George J.L. Colby juggled several vocations. His crafty knack for the oral and written word matched his effervescent passion for social reform. He was in the Liberty Party, editor for an abolitionist paper in Amesbury and a traveling lecturer.

In 1856 George became co-owner and editor of the Newburyport Herald. He was made postmaster, Naval Officer of Customs and elected to the General Court. In 1872, he launched The Merrimack Journal, which his colleagues in the Port applauded as “a good looking, well-made newspaper” (Lowell Daily Citizen).

In politics, George was known to be bold and savvy, as one newspaper reports he “came down on the state constables with forty horse power” and dubbed them with “hard names,” more specifically “pimps,” and that his assertiveness made him a “Hail Columbia” champion type (Herald 1870). He was cherished among his peers, well known in Washington for his strong support of the coalition and became county commissioner.

Over the years, George contributed several articles to “The Standard History of Essex County.” He is noted for his valuable contribution and labors by George Wildes, author of “The Memoirs of Captain William Nicholas”: “I have been throughout indebted to the notes of George J. L. Colby, the intimate friend of Capt. Nichols.” He adds that if George had not “prepared extensive notes of the personal history of Capt. Nichols,” a heroic and noble character may not have been preserved.

Luther Colby published a Spiritualist paper “Banners of Light” (1857) with William Berry, who worked with him at the Boston Daily Post. Although Spiritualism was referenced to a Victorian trend where the rage became table wrapping and seances, Luther forged a campaign to establish creditability in the religion. He believed if society could fully embrace the ideals of Spiritualist enlightenment, it would inspire one toward social reform and thus heighten the moral conscience of each individual.
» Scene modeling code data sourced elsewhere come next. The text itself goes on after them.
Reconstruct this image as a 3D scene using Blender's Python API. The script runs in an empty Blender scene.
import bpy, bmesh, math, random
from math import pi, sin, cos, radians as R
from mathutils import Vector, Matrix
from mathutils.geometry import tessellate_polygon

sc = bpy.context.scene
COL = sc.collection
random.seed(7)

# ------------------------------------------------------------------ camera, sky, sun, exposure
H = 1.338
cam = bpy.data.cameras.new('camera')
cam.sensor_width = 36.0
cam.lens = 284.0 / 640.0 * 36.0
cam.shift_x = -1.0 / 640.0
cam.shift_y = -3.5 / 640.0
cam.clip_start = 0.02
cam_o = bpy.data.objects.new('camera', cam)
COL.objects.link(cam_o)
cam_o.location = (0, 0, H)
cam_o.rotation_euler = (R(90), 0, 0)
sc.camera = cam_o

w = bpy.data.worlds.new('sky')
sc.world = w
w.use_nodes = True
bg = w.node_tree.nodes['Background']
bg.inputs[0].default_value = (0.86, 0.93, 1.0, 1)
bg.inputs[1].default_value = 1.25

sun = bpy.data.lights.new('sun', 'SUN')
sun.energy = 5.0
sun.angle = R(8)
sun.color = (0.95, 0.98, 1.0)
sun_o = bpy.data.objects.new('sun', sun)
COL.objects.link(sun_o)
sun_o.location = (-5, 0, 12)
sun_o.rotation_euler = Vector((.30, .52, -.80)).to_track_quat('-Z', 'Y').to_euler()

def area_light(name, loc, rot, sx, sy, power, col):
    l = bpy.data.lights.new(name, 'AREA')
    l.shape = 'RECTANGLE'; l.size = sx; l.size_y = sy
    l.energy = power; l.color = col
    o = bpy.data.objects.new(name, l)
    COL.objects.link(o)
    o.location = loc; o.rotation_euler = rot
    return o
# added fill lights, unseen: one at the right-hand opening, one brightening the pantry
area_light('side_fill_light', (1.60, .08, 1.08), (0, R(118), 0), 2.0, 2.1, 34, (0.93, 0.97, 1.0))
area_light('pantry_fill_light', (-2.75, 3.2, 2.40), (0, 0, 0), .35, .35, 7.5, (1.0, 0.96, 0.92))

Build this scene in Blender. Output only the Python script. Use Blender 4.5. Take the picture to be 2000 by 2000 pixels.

Luther had the longest run for a publication in his genre; Bennett in “World Sage: Thinkers and Reformers” asserts: “It is impossible to estimate the great influence Colby has wielded, and the vast amount of opinion he has been instrumental in forming.” Colby family from all over the country was advocating Luther’s “Banner of Light.” Some were Quaker abolitionists and others fighting for women’s suffrage.

Amelia Colby Luther (direct from Philbrook) lectured throughout the Midwest, speaking out against slavery and often participating in the Spiritualist sessions run at Camp Chesterfield.

Clara Bewick Colby, wife of Gen. Leonard W. Colby (direct from Zaccheus), (Pic below) was president of the Woman’s Suffrage Association and founded the Woman’s Tribune in 1883. In her speeches, the femme fatale applied the Spiritualist practice of non-resistance, “instantly aligning themselves with infinite strength” as did the ancient sages “who stopped the mouths of lions; quenched the violence of fire; escaped the edge of the sword; out of weakness made strong” (Portland, Ore. 1908).


Myra Colby Bradwell (direct from Ensign Enoch) was one of the most influential forces in the Woman’s Suffrage movement. She was denied the right to practice law in Illinois because she was married, but truth be told the old boys club just was not ready to accept a woman in this position. Myra remedied her loss by establishing The Chicago Legal News (1868), which became the most widely circulated legal newspaper in the United States. Her influence was massive and she helped pass laws giving women equal rights in guardianship custody cases, wages and property.

There are many more Colbys to explore at a visit to the old homestead. And one thing is for certain — little did Anthony and his “band of exiles” know their sacrifices spurred a force that will never expire. Anthony “is not dead,” affirms James W. Colby; “greatness and goodness are not perishable commodities.”